Presently, the EU executive body is discussing plans to bring into play a pre-travel authorisation programme modelling the US one, which is called the EU Travel Information and Authorisation System (ETIAS). This could mean any country that was never a part of the Schengen zone, but has been given Euro access travelling, residing or conducting business may need more than a passport to do what they have never been required to do for decades.

The finer details are still to be clarified, but how ETIAS is likely to work resembles the way anybody from a visa waiver country applies for an American ESTA (electronic system for travel authorisation). This was initiated a few years ago following the terrorist attacks in New York. These are very similar reasons to the ETIAS visa. The U.S. had to endure a painful and humiliating terrorist attack on its own soil (9 /11) and once some thought had been put into it put into place a number of strategies in an effort to make its borders more secure. One problem that emerged was that the visa application process was clumsy and time consuming and often meant encountering delays for genuine business and vacationing trips to the U.S. The solution that evolved was the streamlining of the application process for the citizens of ‘less risky’ nations, as well as making it necessary for full visa applicants to have to deal with more obstacles before they could get their visas.

One of the differences between the ETIAS visa and the ESTA is that the newer European version will affect a lot more people than the U.S. one. Additionally, there will be a greater amount of information about people which never existed before.

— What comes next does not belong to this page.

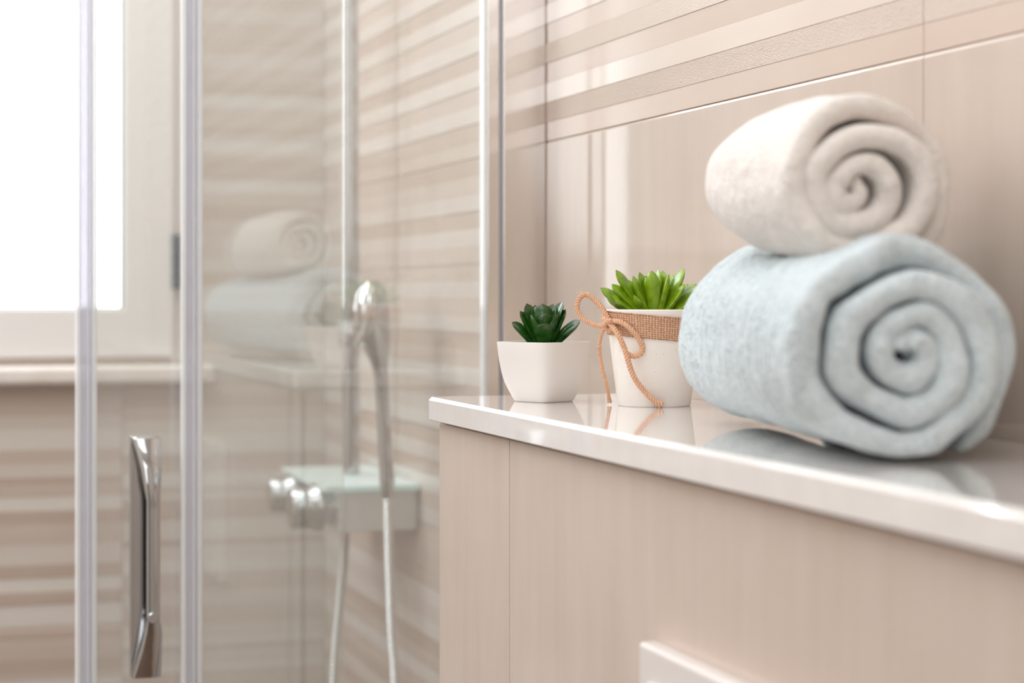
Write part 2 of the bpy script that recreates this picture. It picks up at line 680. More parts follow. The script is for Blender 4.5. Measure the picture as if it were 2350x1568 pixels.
def frame(x0, x1, z0, z1, w, y0, y1, bev):
    m = Mesh()
    m.box(x0, x0 + w, y0, y1, z0, z1, bev=bev)
    m.box(x1 - w, x1, y0, y1, z0, z1, bev=bev)
    m.box(x0 + w * 0.9, x1 - w * 0.9, y0 + 0.0003, y1, z0, z0 + w, bev=bev)
    m.box(x0 + w * 0.9, x1 - w * 0.9, y0 + 0.0003, y1, z1 - w, z1, bev=bev)
    return m


keep(frame(WX0 + 0.001, WX1 - 0.001, WZ0 + 0.001, WZ1 - 0.001, 0.022, YB + 0.002, YB + 0.05, 0.002).build('window_frame', M['upvc_beige'], smooth=True), win)
SX0, SX1, SZ0, SZ1 = -0.560, -0.2285, EYE - 0.0925, EYE + 1.03
keep(frame(SX0, SX1, SZ0, SZ1, 0.0705, YB - 0.012, YB + 0.04, 0.003).build('window_sash', M['upvc'], smooth=True), win)
gx0, gx1, gz0, gz1 = -0.489, -0.3005, EYE - 0.0225, EYE + 0.96
keep(frame(gx0 - 0.001, gx1 + 0.001, gz0 - 0.001, gz1 + 0.001, 0.0035, YB - 0.006, YB + 0.02, 0.0005).build('window_gasket', M['gasket']), win)
keep(Mesh().box(gx0, gx1, YB + 0.006, YB + 0.012, gz0 - 0.004, gz1).build('window_pane', M['glow']), win)
hg = Mesh()
hz = EYE + 0.047
for dz in (-0.027, 0.0, 0.027):
    hg.lathe([(0.0, -0.0125), (0.0068, -0.0125), (0.0068, 0.0125), (0.0, 0.0125)], 20, (-0.2240, YB - 0.012, hz + dz))
hg.box(-0.229, -0.219, YB - 0.012, YB + 0.003, hz - 0.039, hz + 0.039, bev=0.001)
keep(hg.build('window_hinge', M['black'], smooth=True), win)
keep(Mesh().box(-0.75, -0.168, YB - 0.035, YB + 0.03, WZ0 - 0.0275, WZ0 + 0.0005, bev=0.0085, seg=5).build('window_sill', M['sill'], smooth=True), win)

# ------------------------------------------------------------------ boxed cistern and its shelf
XF = -0.1966
YE = 1.611
Y0 = -0.9
bx = Mesh()
xb = XF + 0.0085
bx.box(xb + 0.004, -0.0005, Y0, YE - 0.012, 0.001, LEDGE - 0.0192, 0)
cols = [Y0, 0.206, 1.406, YE - 0.008]
for a, b in zip(cols[:-1], cols[1:]):
    rows = [0.002, 0.50, LEDGE - 0.0218]
    for z0, z1 in zip(rows[:-1], rows[1:]):
        bx.box(xb, xb + 0.0075, a + 0.0006, b - (0.0006 if b < 1.5 else 0), z0 + 0.0006, z1, 1, bev=0.0009, seg=2)
for z0, z1 in ((0.002, 0.50), (0.50, LEDGE - 0.0218)):
    bx.box(xb + 0.0005, -0.001, YE - 0.0125, YE - 0.008, z0 + 0.0006, z1, 1, bev=0.0009, seg=2)
o = bx.build('boxed_cistern_wall', None, mats=[M['grout_light'], M['tile_box']])
tag(o, 'low beige tiled box wall under the white shelf, behind the flush plate', 'half wall')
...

It is likely that ETIAS visa applicants will need to file an application online prior to their intending visit to Europe. They will be asked to provide certain information about themselves and their families and front up with a fee before permission to travel will be granted. It has not yet been determined exactly how much applicants will need to pay and how long they will be able to remain in Europe on a single visit. The U.S. ESTA, as an example of a current system, costs $14 and lasts 2 years from the first entry.

The ETIAS visa proposal is taking place because of the rise in security concerns in European countries where there have been some key destabilising terrorist attacks. There are many nationalities including British people who will experience the full brunt of any U.S. style visa. So far, the suggestion has been that the ETIAS visa is to target non-European countries whose citizens at present do not require a visa to enter either Schengen or EU countries. There are at least 100 on the list. Before they can enter Europe they may need to file an application online which will be vetted for potential security threats before the applicant is given approval to enter Europe. The way the system works in the U.S. is this approval lasts for 2 years and allows visitors to enter the country for up to 3 months at a time. A fee is charged for each ESTA. It not only gives the U.S. government the opportunity for vetting potential visitors but it raises revenue too. The EU has its eyes on the potential to add hundreds of millions of dollars to their bank account as well as keeping a track on undesirable visitors.

British residents alone took part in around 30 million holiday visits to EU or Schengen member countries in the past year, with countries such as France and Spain being the preferred destinations. It’s all been so easy to take the caravan, pack the camping equipment or simply drive through the Chunnel to your holiday destination with only so much as a wave from a friendly immigration official at the other end.  If you wanted to bask on the French Riviera or pick grapes in Champagne nothing could stop you, but an ETIAS visa for non-Schengen members may have to put a plug on your travel plans. There are other countries that have been recipients of visa free status in Schengen countries, such as Argentina, Australia, Canada, Chile, Colombia,  Grenada, Guatemala, Israel, Malaysia and Japan.